Limerick, Ireland
Anna Sherbany, Do you know the words, 2006, 4 black and white photographs with sound, 110 x 174 cm

Anna Sherbany

Israel

My granny taught me how to count in Arabic. There was so much more she could have told me. A language barrier stood between me and my granny’s world so we could never really communicate with each other and I never heard her stories. What were Baghdad and Palestine like and how did she feel about finally being in London where she could only talk with her immediate family? The world outside her home spoke a language she could not understand. How can we pass on our culture, our traditions and our stories without a common language?

My work is set between the anguish of cultural alienation and the enriching process of this same alienation with its transitional reality and inspirational exchanges. It is no doubt deeply influenced by my background and my grandmother’s relationship with her environment. As an Iraqi Jewish Middle Eastern woman, I am constantly negotiating issues relating to history, memory and location, as well as race, class and gender. These have provided the ‘conceptual banks of material’ from which my art practice has developed. I explore these areas as a strategy to articulate myself at a time when notions of boundaries are being investigated and transgressed.

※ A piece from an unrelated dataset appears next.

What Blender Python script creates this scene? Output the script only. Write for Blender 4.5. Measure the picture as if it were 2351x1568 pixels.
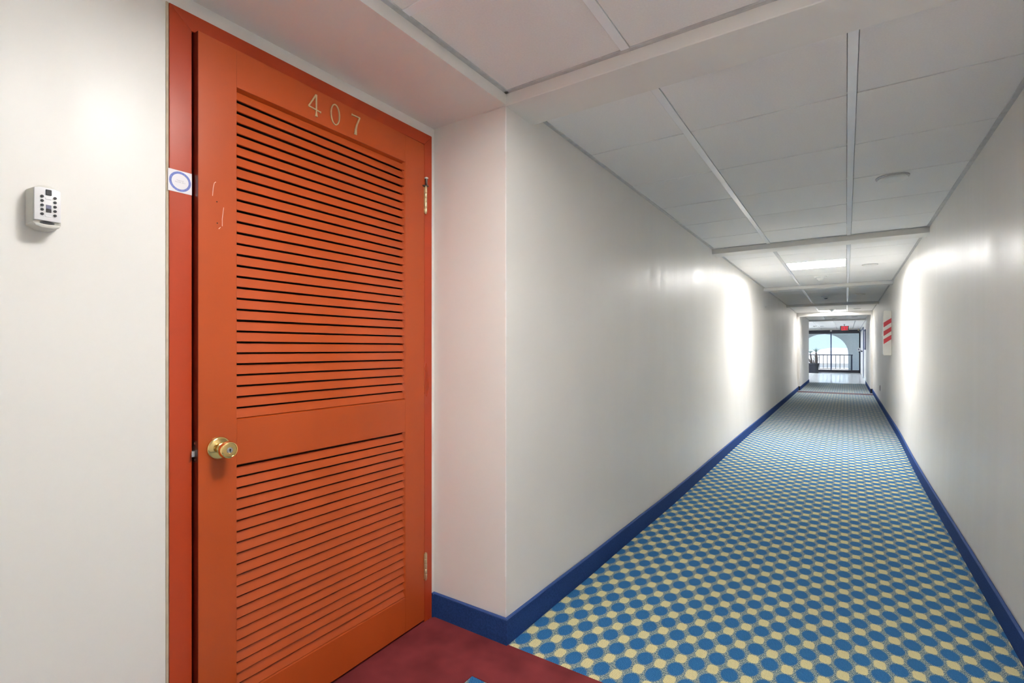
import bpy, bmesh, math, random
from mathutils import Vector, Matrix

for o in list(bpy.data.objects):
    bpy.data.objects.remove(o, do_unlink=True)
SC = bpy.context.scene
COL = SC.collection
random.seed(7)
R = math.radians

# ------------------------------------------------------------------ camera
cam_d = bpy.data.cameras.new('camera')
cam = bpy.data.objects.new('camera', cam_d)
COL.objects.link(cam)
cam.location = (0, 0, 1.19)
cam.rotation_euler = (R(90), 0, R(33.857))
cam_d.sensor_fit = 'HORIZONTAL'
cam_d.sensor_width = 36
cam_d.lens = 1144 / 2351 * 36
cam_d.shift_y = 17 / 2351
cam_d.clip_start = 0.02
cam_d.clip_end = 2000
SC.camera = cam

# ------------------------------------------------------------------ sky, sun, exposure
W = bpy.data.worlds.new('sky')
SC.world = W
W.use_nodes = True
wn = W.node_tree.nodes
wl = W.node_tree.links
bgn = wn['Background']
tcw = wn.new('ShaderNodeTexCoord')
sepw = wn.new('ShaderNodeSeparateXYZ')
wl.new(tcw.outputs['Generated'], sepw.inputs[0])
crw = wn.new('ShaderNodeValToRGB')
crw.color_ramp.elements[0].position = 0.0
crw.color_ramp.elements[0].color = (0.66, 0.86, 1.0, 1)
crw.color_ramp.elements[1].position = 0.6
crw.color_ramp.elements[1].color = (0.22, 0.46, 0.92, 1)
wl.new(sepw.outputs[2], crw.inputs[0])
wl.new(crw.outputs[0], bgn.inputs[0])
bgn.inputs[1].default_value = 0.21
sun_d = bpy.data.lights.new('sun', 'SUN')
sun_d.energy = 1.0
sun_d.angle = R(0.6)
sun_d.color = (1.0, 0.96, 0.9)
sun = bpy.data.objects.new('sun', sun_d)
COL.objects.link(sun)
sun.rotation_euler = (R(42), 0, R(-40))
sun.location = (-10, 20, 30)

LAMP = {'near': 5.7, 'mid': 12.3, 'far': 7.5, 'lobby': 18.0, 'behind': 13.0}  # behind and lobby lamps are added out of view for extra brightness
LAMP_COL = (1.0, 0.985, 0.96)

SC.view_settings.view_transform = 'Standard'
SC.view_settings.look = 'None'
SC.view_settings.gamma = 1.0
SC.view_settings.exposure = 2.62
SC.view_settings.use_curve_mapping = False
SC.cycles.max_bounces = 6
SC.cycles.diffuse_bounces = 5
SC.cycles.glossy_bounces = 3
SC.cycles.transmission_bounces = 2
SC.cycles.transparent_max_bounces = 6
SC.cycles.use_adaptive_sampling = True
SC.cycles.adaptive_threshold = 0.03
SC.cycles.adaptive_min_samples = 32
SC.cycles.sample_clamp_indirect = 6.0
SC.cycles.caustics_reflective = False
SC.cycles.caustics_refractive = False

# ------------------------------------------------------------------ material helpers
MATS = {}


def nodes_of(name):
    m = bpy.data.materials.new(name)
    m.use_nodes = True
    t = m.node_tree
    return m, t, t.nodes['Principled BSDF']


def lnk(t, a, b):
    t.links.new(a, b)


def mth(t, op, a, b=None, c=None):
    n = t.nodes.new('ShaderNodeMath')
    n.operation = op
    for i, v in enumerate((a, b, c)):
        if v is None:
            continue
        if isinstance(v, (int, float)):
            n.inputs[i].default_value = v
        else:
            lnk(t, v, n.inputs[i])
    return n.outputs[0]


def mixc(t, f, a, b):
    n = t.nodes.new('ShaderNodeMix')
    n.data_type = 'RGBA'
    for s, v in ((n.inputs[0], f), (n.inputs[6], a), (n.inputs[7], b)):
        if isinstance(v, (int, float)):
            s.default_value = v
        elif isinstance(v, tuple):
            s.default_value = (*v, 1) if len(v) == 3 else v
        else:
            lnk(t, v, s)
    return n.outputs[2]


def coords(t, scale=(1, 1, 1), kind='Object'):
    tc = t.nodes.new('ShaderNodeTexCoord')
    mp = t.nodes.new('ShaderNodeMapping')
    mp.inputs['Scale'].default_value = scale
    lnk(t, tc.outputs[kind], mp.inputs['Vector'])
    return mp.outputs[0]


def noise(t, vec, scale, detail=3, rough=0.5):
    n = t.nodes.new('ShaderNodeTexNoise')
    n.inputs['Scale'].default_value = scale
    n.inputs['Detail'].default_value = detail
    n.inputs['Roughness'].default_value = rough
    if vec is not None:
        lnk(t, vec, n.inputs['Vector'])
    return n.outputs['Fac']


def ramp(t, f, a, b, va=0.0, vb=1.0):
    n = t.nodes.new('ShaderNodeMapRange')
    n.inputs['From Min'].default_value = a
    n.inputs['From Max'].default_value = b
    n.inputs['To Min'].default_value = va
    n.inputs['To Max'].default_value = vb
    lnk(t, f, n.inputs['Value'])
    return n.outputs[0]


def bump(t, h, strength, dist=0.002):
    n = t.nodes.new('ShaderNodeBump')
    n.inputs['Strength'].default_value = strength
    n.inputs['Distance'].default_value = dist
    lnk(t, h, n.inputs['Height'])
    return n.outputs[0]


def mat(name, col, rough=0.5, metal=0.0, var=0.06, nscale=12.0, stretch=(1, 1, 1), bmp=0.0, bscale=200.0,
        bdist=0.001, spec=0.5, rvar=0.0, coat=0.0, emit=None, estr=0.0):
    """paint / plastic / metal with a little mottling and fine relief"""
    m, t, p = nodes_of(name)
    v = coords(t, stretch)
    n1 = noise(t, v, nscale, 2)
    f = ramp(t, n1, 0.3, 0.7)
    c2 = tuple(max(0.0, c * (1 - var)) for c in col)
    c1 = tuple(min(1.0, c * (1 + var * 0.5)) for c in col)
    lnk(t, mixc(t, f, c2, c1), p.inputs['Base Color'])
    p.inputs['Metallic'].default_value = metal
    p.inputs['Specular IOR Level'].default_value = spec
    if rvar:
        lnk(t, ramp(t, n1, 0.3, 0.7, rough - rvar, rough + rvar), p.inputs['Roughness'])
    else:
        p.inputs['Roughness'].default_value = rough
    if coat:
        p.inputs['Coat Weight'].default_value = coat
        p.inputs['Coat Roughness'].default_value = 0.25
    if bmp:
        lnk(t, bump(t, noise(t, v, bscale, 1), bmp, bdist), p.inputs['Normal'])
    if emit:
        p.inputs['Emission Color'].default_value = (*emit, 1)
        p.inputs['Emission Strength'].default_value = estr
    MATS[name] = m
    return m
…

Using the body as a metaphor, I investigate the visual markers of identity and its production, both public and private, visible and invisible, structuring the content of the image, exploring notions of masquerade, experimenting with materials and space. I try to explore the choreography of the exhibition space, re-evaluating the visual content of the final artwork to provide new narratives. I am constantly striving to create a context for dialogue and interaction with the viewer.